Exposure: 1/800 sec, f/10, ISO 400

Tucked away into the northeast corner of New York State lies this massive area of highland and rock known as the Adirondack Mountains. Far enough from any big city, this lush expanse of nature feels untamed. Although it's popular with campers and hikers, the "walks" around here can be challenging, and plentiful enough that you'll never find yourself in a crowd. This wilderness area has no shortage of places to explore and feels truly remote, with just the right proximity to civilization. The perfect balance, if you're into this kinda thing.

Whether you're looking for a thrilling high altitude experience, a casual nature walk or something in between, this is the perfect place. As for the mountains - they may not be the Himalayas or the Alps, but the High Peaks are more than a challenge for someone who has mainly hiked distance rather than altitude. Leave plenty of extra time in the day for any round-trip walk (climb) and definitely bring extra clothes, food, and flashlights, just in case.

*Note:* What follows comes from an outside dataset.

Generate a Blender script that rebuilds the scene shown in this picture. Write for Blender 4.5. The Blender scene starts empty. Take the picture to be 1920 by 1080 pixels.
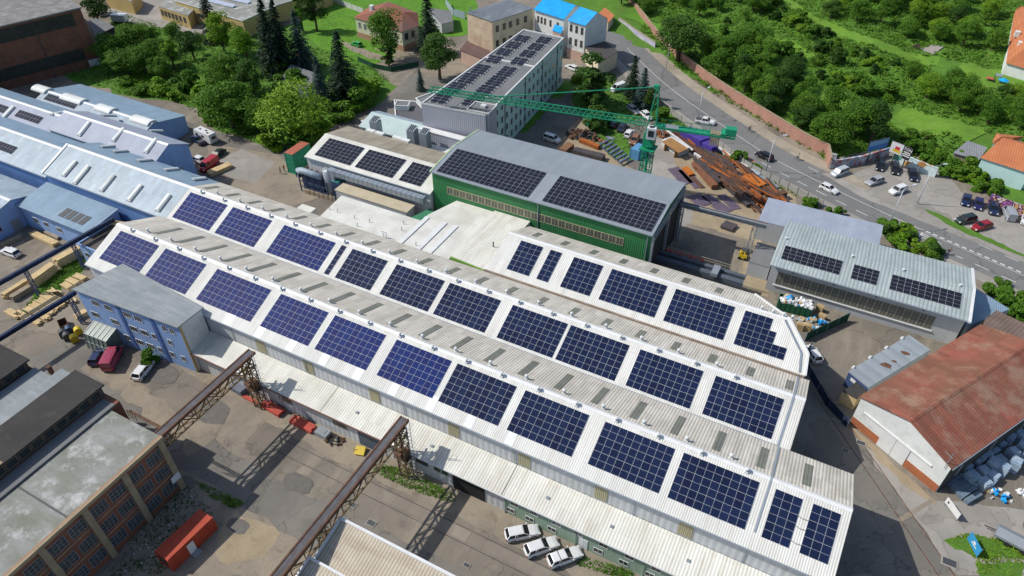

50 miles west of the state of Vermont and less than a 2-hour's drive from the Canadian border, this is our closest mountainous area, and probably the only one reachable by drive.

Exposure: 1/800 sec, f/10, ISO 400

The views from any of the High Peaks are spectacular in all seasons. That little pond sitting in the center of the frame is Heart Lake - a quaint little body of water lying deep in the forest at the heart (no pun intended) of this beautiful region... Our campsite was down by its shore.

This was not our first climb but it was the highest and most challenging, although we were much more prepared for it than last time. The summit of Wright Peak sits at 4,580 feet.

Exposure: 1/800 sec, f/10, ISO 100

It was about a 6.5 kilometer trek each way, with the last kilometer to the summit quite literally scaling rock... We had a little break and picnic up here before heading down to make it back before sunset, and get some highly anticipated dinner, rest and sleep.